[Problem description] All the data must come back unchanged, except that pictures are left out.

[Information provided]
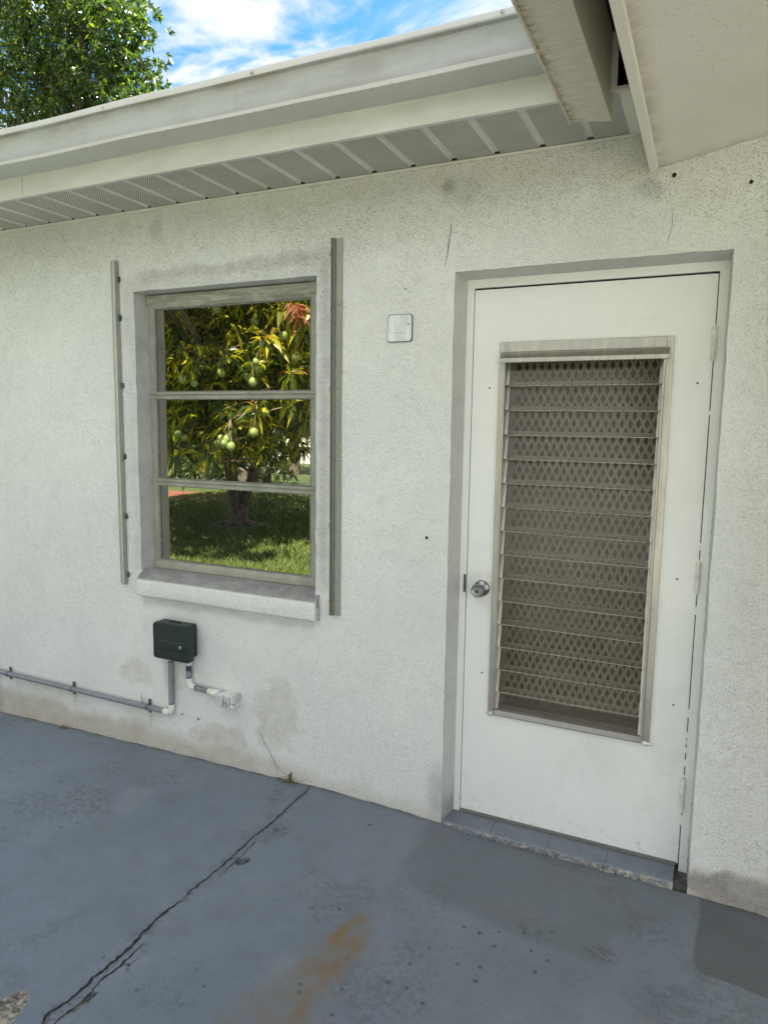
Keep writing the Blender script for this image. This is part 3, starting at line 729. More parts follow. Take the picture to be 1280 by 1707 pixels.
# sash frames: side stiles and rails, thin dark glazing beads
panes = ((1.2715, .886), (1.669, 1.254), (2.041, 1.650))
for z1, z0 in ((1.240, .884), (1.638, 1.2715), (2.041, 1.669)):
    m = MB(); tl = {1.240: .0008, 1.638: -.0010, 2.041: .0004}[z1]; m.prism([(WY + .004 + tl, z0), (WY + .010 + tl, z0), (WY + .010 - tl, z1), (WY + .004 - tl, z1)], 'x', -1.519, -.684); m.build('window_pane', 'window_glass', window)
    m = MB()
    m.box(-1.522, -1.513, WY - .003, WY + .012, z0, z1); m.box(-.692, -.683, WY - .003, WY + .012, z0, z1)
    m.box(-1.513, -.692, WY - .003, WY + .012, z1 - .004, z1); m.box(-1.513, -.692, WY - .003, WY + .012, z0, z0 + .004)
    m.build('glazing_bead', 'window_seal', window)
for z0 in (1.240, 1.638):
    m = MB()
    m.prism([(WY + .012, z0), (WY - .012, z0), (WY - .012, z0 + .011), (WY - .007, z0 + .013), (WY - .007, z0 + .018), (WY - .014, z0 + .020), (WY - .014, z0 + .030), (WY + .012, z0 + .0313)], 'x', -1.545, -.66)
    m.build('glazing_bar', 'window_paint', window, bevel=.001)
# stucco sill
def sill():
    n = 60; xs = np.linspace(-1.554, -.592, n); prof = [(.10, .850), (.05, .838), (-.024, .812), (-.0335, .806), (-.0355, .800), (-.036, .738), (-.034, .7335), (.0, .731)]
    V = []; A = dict(grime=[], grey=[], pits=[])
    for i, xx in enumerate(xs):
        for j, (py, pz) in enumerate(prof):
            q = float(fbm(np.array([xx * 1.0]), np.array([0.3]), 9, 3)[0] - .5) * .004
            dz = (xx + 1.07) * .010
            inside = xx > WX0 + .003 and xx < WX1 - .003
            px = xx
            V.append((px, (py if inside or py <= 0 else 0.0), pz + q + (-dz * 0)))
            top = 1. if j in (0, 1, 2) else 0.
            A['grey'].append(1.25 * top if j != 2 else 1.0); A['grime'].append(.35 * top); A['pits'].append(.5 + .6 * top)
    F = []; k = len(prof)
    for i in range(n - 1):
        for j in range(k - 1):
            a = i * k + j; F.append((a, a + 1, a + k + 1, a + k))
    for e_, off in ((0, 0), (n - 1, 0)):
        b = e_ * k
        F.append((b + 2, b + 3, b + 4, b + 5)); F.append((b + 2, b + 5, b + 6, b + 7))
    return np_mesh('sill', V, F, 'stucco', window, A)
sill()
m = MB(); ribbon(m, [(-1.36, .832), (-1.32, .835), (-1.27, .832)], .004, .010, plane='wall', off=-.02, jit=.002)
# ledge just behind the sill
m = MB(); m.box(WX0, WX1, .08, .14, .80, .847); m.build('ledge', 'window_paint', window)

# door --------------------------------------------------------------
DY = .105
JX0, JX1, JZ0, JZ1 = .103, .691, .426, 1.836       # jalousie frame (outer)
dm = MB()
zs = [.0, JZ0 + .006, JZ1 - .006, 2.030]
def plate(mb, x0, x1, z0, z1): mb.box(x0, x1, DY, DY + .042, z0, z1)
plate(dm, .0015, JX0 + .012, .006, 2.027); plate(dm, JX1 - .012, .8088, .006, 2.027)
plate(dm, JX0 + .012, JX1 - .012, .006, JZ0 + .010); plate(dm, JX0 + .012, JX1 - .012, JZ1 - .010, 2.027)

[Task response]
Keep writing the Blender script for this image. This is part 3, starting at line 729. More parts follow. Take the picture to be 1280 by 1707 pixels.
# sash frames: side stiles and rails, thin dark glazing beads
panes = ((1.2715, .886), (1.669, 1.254), (2.041, 1.650))
for z1, z0 in ((1.240, .884), (1.638, 1.2715), (2.041, 1.669)):
    m = MB(); tl = {1.240: .0008, 1.638: -.0010, 2.041: .0004}[z1]; m.prism([(WY + .004 + tl, z0), (WY + .010 + tl, z0), (WY + .010 - tl, z1), (WY + .004 - tl, z1)], 'x', -1.519, -.684); m.build('window_pane', 'window_glass', window)
    m = MB()
    m.box(-1.522, -1.513, WY - .003, WY + .012, z0, z1); m.box(-.692, -.683, WY - .003, WY + .012, z0, z1)
    m.box(-1.513, -.692, WY - .003, WY + .012, z1 - .004, z1); m.box(-1.513, -.692, WY - .003, WY + .012, z0, z0 + .004)
    m.build('glazing_bead', 'window_seal', window)
for z0 in (1.240, 1.638):
    m = MB()
    m.prism([(WY + .012, z0), (WY - .012, z0), (WY - .012, z0 + .011), (WY - .007, z0 + .013), (WY - .007, z0 + .018), (WY - .014, z0 + .020), (WY - .014, z0 + .030), (WY + .012, z0 + .0313)], 'x', -1.545, -.66)
    m.build('glazing_bar', 'window_paint', window, bevel=.001)
# stucco sill
def sill():
    n = 60; xs = np.linspace(-1.554, -.592, n); prof = [(.10, .850), (.05, .838), (-.024, .812), (-.0335, .806), (-.0355, .800), (-.036, .738), (-.034, .7335), (.0, .731)]
    V = []; A = dict(grime=[], grey=[], pits=[])
    for i, xx in enumerate(xs):
        for j, (py, pz) in enumerate(prof):
            q = float(fbm(np.array([xx * 1.0]), np.array([0.3]), 9, 3)[0] - .5) * .004
            dz = (xx + 1.07) * .010
            inside = xx > WX0 + .003 and xx < WX1 - .003
            px = xx
            V.append((px, (py if inside or py <= 0 else 0.0), pz + q + (-dz * 0)))
            top = 1. if j in (0, 1, 2) else 0.
            A['grey'].append(1.25 * top if j != 2 else 1.0); A['grime'].append(.35 * top); A['pits'].append(.5 + .6 * top)
    F = []; k = len(prof)
    for i in range(n - 1):
        for j in range(k - 1):
            a = i * k + j; F.append((a, a + 1, a + k + 1, a + k))
    for e_, off in ((0, 0), (n - 1, 0)):
        b = e_ * k
        F.append((b + 2, b + 3, b + 4, b + 5)); F.append((b + 2, b + 5, b + 6, b + 7))
    return np_mesh('sill', V, F, 'stucco', window, A)
sill()
m = MB(); ribbon(m, [(-1.36, .832), (-1.32, .835), (-1.27, .832)], .004, .010, plane='wall', off=-.02, jit=.002)
# ledge just behind the sill
m = MB(); m.box(WX0, WX1, .08, .14, .80, .847); m.build('ledge', 'window_paint', window)

# door --------------------------------------------------------------
DY = .105
JX0, JX1, JZ0, JZ1 = .103, .691, .426, 1.836       # jalousie frame (outer)
dm = MB()
zs = [.0, JZ0 + .006, JZ1 - .006, 2.030]
def plate(mb, x0, x1, z0, z1): mb.box(x0, x1, DY, DY + .042, z0, z1)
plate(dm, .0015, JX0 + .012, .006, 2.027); plate(dm, JX1 - .012, .8088, .006, 2.027)
plate(dm, JX0 + .012, JX1 - .012, .006, JZ0 + .010); plate(dm, JX0 + .012, JX1 - .012, JZ1 - .010, 2.027)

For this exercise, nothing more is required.